Entries with scene source code
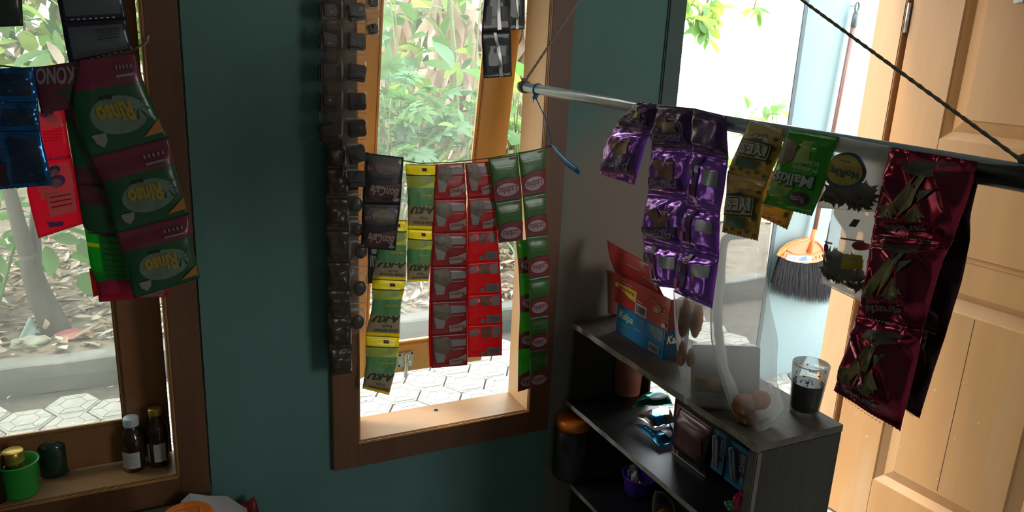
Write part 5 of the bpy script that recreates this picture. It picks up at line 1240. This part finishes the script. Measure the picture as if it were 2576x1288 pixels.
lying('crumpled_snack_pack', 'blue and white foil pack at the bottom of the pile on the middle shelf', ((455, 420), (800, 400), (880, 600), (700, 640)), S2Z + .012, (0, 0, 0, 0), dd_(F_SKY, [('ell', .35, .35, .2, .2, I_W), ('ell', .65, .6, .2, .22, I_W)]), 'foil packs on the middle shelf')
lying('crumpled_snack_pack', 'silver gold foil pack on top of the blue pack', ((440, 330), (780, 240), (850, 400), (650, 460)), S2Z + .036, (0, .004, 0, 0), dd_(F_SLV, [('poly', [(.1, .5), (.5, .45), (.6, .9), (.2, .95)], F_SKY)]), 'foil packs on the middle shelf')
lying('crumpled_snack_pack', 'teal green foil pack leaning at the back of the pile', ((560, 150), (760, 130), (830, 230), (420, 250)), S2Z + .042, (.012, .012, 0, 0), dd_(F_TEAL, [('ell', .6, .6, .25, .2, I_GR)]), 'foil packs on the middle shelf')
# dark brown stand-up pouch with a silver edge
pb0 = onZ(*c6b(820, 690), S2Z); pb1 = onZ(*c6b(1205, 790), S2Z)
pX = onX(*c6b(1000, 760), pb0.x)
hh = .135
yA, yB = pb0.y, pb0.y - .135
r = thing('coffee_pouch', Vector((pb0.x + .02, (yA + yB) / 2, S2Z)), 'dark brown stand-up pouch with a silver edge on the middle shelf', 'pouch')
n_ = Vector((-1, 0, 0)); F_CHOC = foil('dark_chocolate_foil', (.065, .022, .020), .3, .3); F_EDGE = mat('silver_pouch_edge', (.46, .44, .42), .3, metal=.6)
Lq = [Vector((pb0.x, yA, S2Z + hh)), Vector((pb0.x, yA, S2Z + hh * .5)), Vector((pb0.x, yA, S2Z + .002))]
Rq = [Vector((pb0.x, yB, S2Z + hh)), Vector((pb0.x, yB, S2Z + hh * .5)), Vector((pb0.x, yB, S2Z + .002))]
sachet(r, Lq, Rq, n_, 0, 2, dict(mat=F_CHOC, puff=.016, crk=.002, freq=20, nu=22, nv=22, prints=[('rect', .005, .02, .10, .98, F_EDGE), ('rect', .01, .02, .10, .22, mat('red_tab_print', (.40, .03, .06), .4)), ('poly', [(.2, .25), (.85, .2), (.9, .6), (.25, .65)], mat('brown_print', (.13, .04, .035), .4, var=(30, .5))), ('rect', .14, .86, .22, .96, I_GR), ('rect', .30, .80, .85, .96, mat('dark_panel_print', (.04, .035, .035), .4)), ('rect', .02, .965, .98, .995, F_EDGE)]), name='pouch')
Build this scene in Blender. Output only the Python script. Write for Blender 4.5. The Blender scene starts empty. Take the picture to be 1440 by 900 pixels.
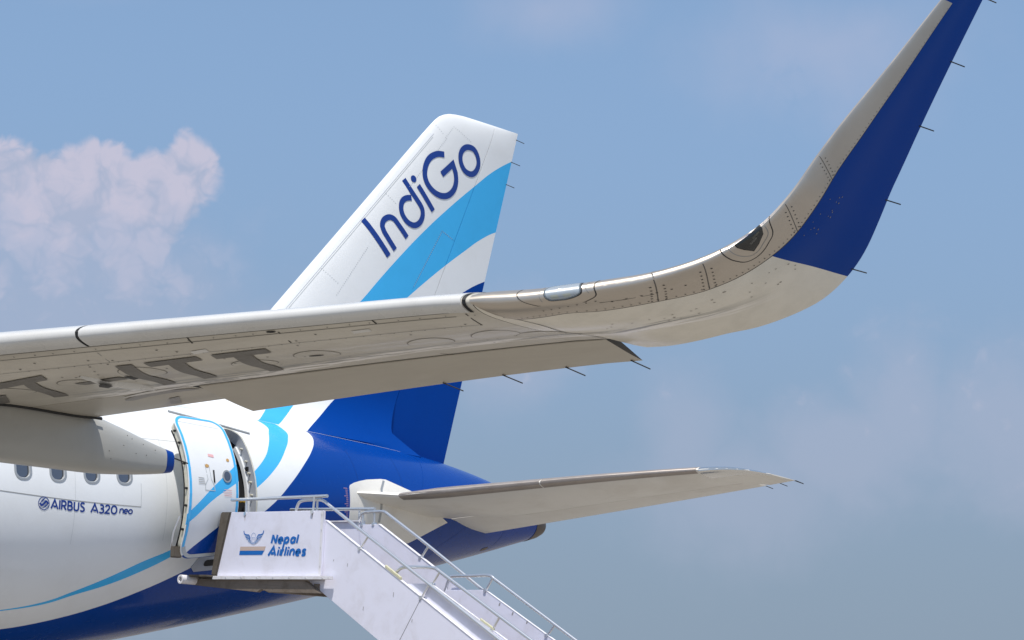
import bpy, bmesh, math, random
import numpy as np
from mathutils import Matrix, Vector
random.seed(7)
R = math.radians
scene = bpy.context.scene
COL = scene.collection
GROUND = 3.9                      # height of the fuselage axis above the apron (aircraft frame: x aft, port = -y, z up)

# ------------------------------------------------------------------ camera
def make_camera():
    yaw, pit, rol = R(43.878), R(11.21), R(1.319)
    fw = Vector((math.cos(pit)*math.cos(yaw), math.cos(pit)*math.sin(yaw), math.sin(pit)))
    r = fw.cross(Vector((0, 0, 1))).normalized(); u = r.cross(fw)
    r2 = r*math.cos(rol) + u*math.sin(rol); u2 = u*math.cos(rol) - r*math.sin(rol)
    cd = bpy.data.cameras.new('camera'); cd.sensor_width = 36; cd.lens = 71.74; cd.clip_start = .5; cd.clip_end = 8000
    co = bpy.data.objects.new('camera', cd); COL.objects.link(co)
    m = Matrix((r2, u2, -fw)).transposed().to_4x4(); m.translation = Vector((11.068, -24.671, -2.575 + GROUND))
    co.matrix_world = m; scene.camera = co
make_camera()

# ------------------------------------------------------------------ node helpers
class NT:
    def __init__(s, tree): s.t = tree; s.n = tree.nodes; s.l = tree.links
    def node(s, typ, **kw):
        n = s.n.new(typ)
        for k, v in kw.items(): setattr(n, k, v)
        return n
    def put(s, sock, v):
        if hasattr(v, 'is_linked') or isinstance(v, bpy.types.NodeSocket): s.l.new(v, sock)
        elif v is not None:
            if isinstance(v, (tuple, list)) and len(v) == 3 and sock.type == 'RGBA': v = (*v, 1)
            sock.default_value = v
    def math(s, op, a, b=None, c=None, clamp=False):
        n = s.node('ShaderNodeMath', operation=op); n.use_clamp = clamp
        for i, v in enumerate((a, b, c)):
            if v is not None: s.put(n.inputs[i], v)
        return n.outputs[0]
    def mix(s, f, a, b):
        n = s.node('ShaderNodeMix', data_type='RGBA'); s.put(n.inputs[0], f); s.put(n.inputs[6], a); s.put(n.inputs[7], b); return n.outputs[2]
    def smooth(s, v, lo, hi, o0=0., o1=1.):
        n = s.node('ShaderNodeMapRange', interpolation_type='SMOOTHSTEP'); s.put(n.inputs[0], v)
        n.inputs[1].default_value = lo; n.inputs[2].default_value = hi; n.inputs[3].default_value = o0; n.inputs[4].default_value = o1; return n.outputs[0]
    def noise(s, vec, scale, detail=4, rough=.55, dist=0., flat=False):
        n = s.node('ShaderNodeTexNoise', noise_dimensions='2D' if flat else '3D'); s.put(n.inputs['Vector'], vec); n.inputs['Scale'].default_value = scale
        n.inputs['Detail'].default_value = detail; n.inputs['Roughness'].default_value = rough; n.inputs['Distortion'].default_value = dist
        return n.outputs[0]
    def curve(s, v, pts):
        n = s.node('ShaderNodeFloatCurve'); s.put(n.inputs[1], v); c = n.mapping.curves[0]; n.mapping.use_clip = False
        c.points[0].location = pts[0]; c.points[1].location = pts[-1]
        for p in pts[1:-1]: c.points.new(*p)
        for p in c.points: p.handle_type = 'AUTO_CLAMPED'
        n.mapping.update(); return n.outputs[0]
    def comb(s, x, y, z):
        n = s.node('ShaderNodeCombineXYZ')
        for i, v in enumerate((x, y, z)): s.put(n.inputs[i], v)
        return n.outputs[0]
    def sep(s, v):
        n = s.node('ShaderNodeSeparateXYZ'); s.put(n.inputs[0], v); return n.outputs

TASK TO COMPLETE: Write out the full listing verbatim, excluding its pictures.

IN RESPONSE:
Write part 5 of the bpy script that recreates this picture. It picks up at line 1240. This part finishes the script. Measure the picture as if it were 2576x1288 pixels.
lying('crumpled_snack_pack', 'blue and white foil pack at the bottom of the pile on the middle shelf', ((455, 420), (800, 400), (880, 600), (700, 640)), S2Z + .012, (0, 0, 0, 0), dd_(F_SKY, [('ell', .35, .35, .2, .2, I_W), ('ell', .65, .6, .2, .22, I_W)]), 'foil packs on the middle shelf')
lying('crumpled_snack_pack', 'silver gold foil pack on top of the blue pack', ((440, 330), (780, 240), (850, 400), (650, 460)), S2Z + .036, (0, .004, 0, 0), dd_(F_SLV, [('poly', [(.1, .5), (.5, .45), (.6, .9), (.2, .95)], F_SKY)]), 'foil packs on the middle shelf')
lying('crumpled_snack_pack', 'teal green foil pack leaning at the back of the pile', ((560, 150), (760, 130), (830, 230), (420, 250)), S2Z + .042, (.012, .012, 0, 0), dd_(F_TEAL, [('ell', .6, .6, .25, .2, I_GR)]), 'foil packs on the middle shelf')
# dark brown stand-up pouch with a silver edge
pb0 = onZ(*c6b(820, 690), S2Z); pb1 = onZ(*c6b(1205, 790), S2Z)
pX = onX(*c6b(1000, 760), pb0.x)
hh = .135
yA, yB = pb0.y, pb0.y - .135
r = thing('coffee_pouch', Vector((pb0.x + .02, (yA + yB) / 2, S2Z)), 'dark brown stand-up pouch with a silver edge on the middle shelf', 'pouch')
n_ = Vector((-1, 0, 0)); F_CHOC = foil('dark_chocolate_foil', (.065, .022, .020), .3, .3); F_EDGE = mat('silver_pouch_edge', (.46, .44, .42), .3, metal=.6)
Lq = [Vector((pb0.x, yA, S2Z + hh)), Vector((pb0.x, yA, S2Z + hh * .5)), Vector((pb0.x, yA, S2Z + .002))]
Rq = [Vector((pb0.x, yB, S2Z + hh)), Vector((pb0.x, yB, S2Z + hh * .5)), Vector((pb0.x, yB, S2Z + .002))]
sachet(r, Lq, Rq, n_, 0, 2, dict(mat=F_CHOC, puff=.016, crk=.002, freq=20, nu=22, nv=22, prints=[('rect', .005, .02, .10, .98, F_EDGE), ('rect', .01, .02, .10, .22, mat('red_tab_print', (.40, .03, .06), .4)), ('poly', [(.2, .25), (.85, .2), (.9, .6), (.25, .65)], mat('brown_print', (.13, .04, .035), .4, var=(30, .5))), ('rect', .14, .86, .22, .96, I_GR), ('rect', .30, .80, .85, .96, mat('dark_panel_print', (.04, .035, .035), .4)), ('rect', .02, .965, .98, .995, F_EDGE)]), name='pouch')
Build this scene in Blender. Output only the Python script. Write for Blender 4.5. The Blender scene starts empty. Take the picture to be 1440 by 900 pixels.
import bpy, bmesh, math, random
import numpy as np
from mathutils import Matrix, Vector
random.seed(7)
R = math.radians
scene = bpy.context.scene
COL = scene.collection
GROUND = 3.9                      # height of the fuselage axis above the apron (aircraft frame: x aft, port = -y, z up)

# ------------------------------------------------------------------ camera
def make_camera():
    yaw, pit, rol = R(43.878), R(11.21), R(1.319)
    fw = Vector((math.cos(pit)*math.cos(yaw), math.cos(pit)*math.sin(yaw), math.sin(pit)))
    r = fw.cross(Vector((0, 0, 1))).normalized(); u = r.cross(fw)
    r2 = r*math.cos(rol) + u*math.sin(rol); u2 = u*math.cos(rol) - r*math.sin(rol)
    cd = bpy.data.cameras.new('camera'); cd.sensor_width = 36; cd.lens = 71.74; cd.clip_start = .5; cd.clip_end = 8000
    co = bpy.data.objects.new('camera', cd); COL.objects.link(co)
    m = Matrix((r2, u2, -fw)).transposed().to_4x4(); m.translation = Vector((11.068, -24.671, -2.575 + GROUND))
    co.matrix_world = m; scene.camera = co
make_camera()

# ------------------------------------------------------------------ node helpers
class NT:
    def __init__(s, tree): s.t = tree; s.n = tree.nodes; s.l = tree.links
    def node(s, typ, **kw):
        n = s.n.new(typ)
        for k, v in kw.items(): setattr(n, k, v)
        return n
    def put(s, sock, v):
        if hasattr(v, 'is_linked') or isinstance(v, bpy.types.NodeSocket): s.l.new(v, sock)
        elif v is not None:
            if isinstance(v, (tuple, list)) and len(v) == 3 and sock.type == 'RGBA': v = (*v, 1)
            sock.default_value = v
    def math(s, op, a, b=None, c=None, clamp=False):
        n = s.node('ShaderNodeMath', operation=op); n.use_clamp = clamp
        for i, v in enumerate((a, b, c)):
            if v is not None: s.put(n.inputs[i], v)
        return n.outputs[0]
    def mix(s, f, a, b):
        n = s.node('ShaderNodeMix', data_type='RGBA'); s.put(n.inputs[0], f); s.put(n.inputs[6], a); s.put(n.inputs[7], b); return n.outputs[2]
    def smooth(s, v, lo, hi, o0=0., o1=1.):
        n = s.node('ShaderNodeMapRange', interpolation_type='SMOOTHSTEP'); s.put(n.inputs[0], v)
        n.inputs[1].default_value = lo; n.inputs[2].default_value = hi; n.inputs[3].default_value = o0; n.inputs[4].default_value = o1; return n.outputs[0]
    def noise(s, vec, scale, detail=4, rough=.55, dist=0., flat=False):
        n = s.node('ShaderNodeTexNoise', noise_dimensions='2D' if flat else '3D'); s.put(n.inputs['Vector'], vec); n.inputs['Scale'].default_value = scale
        n.inputs['Detail'].default_value = detail; n.inputs['Roughness'].default_value = rough; n.inputs['Distortion'].default_value = dist
        return n.outputs[0]
    def curve(s, v, pts):
        n = s.node('ShaderNodeFloatCurve'); s.put(n.inputs[1], v); c = n.mapping.curves[0]; n.mapping.use_clip = False
        c.points[0].location = pts[0]; c.points[1].location = pts[-1]
        for p in pts[1:-1]: c.points.new(*p)
        for p in c.points: p.handle_type = 'AUTO_CLAMPED'
        n.mapping.update(); return n.outputs[0]
    def comb(s, x, y, z):
        n = s.node('ShaderNodeCombineXYZ')
        for i, v in enumerate((x, y, z)): s.put(n.inputs[i], v)
        return n.outputs[0]
    def sep(s, v):
        n = s.node('ShaderNodeSeparateXYZ'); s.put(n.inputs[0], v); return n.outputs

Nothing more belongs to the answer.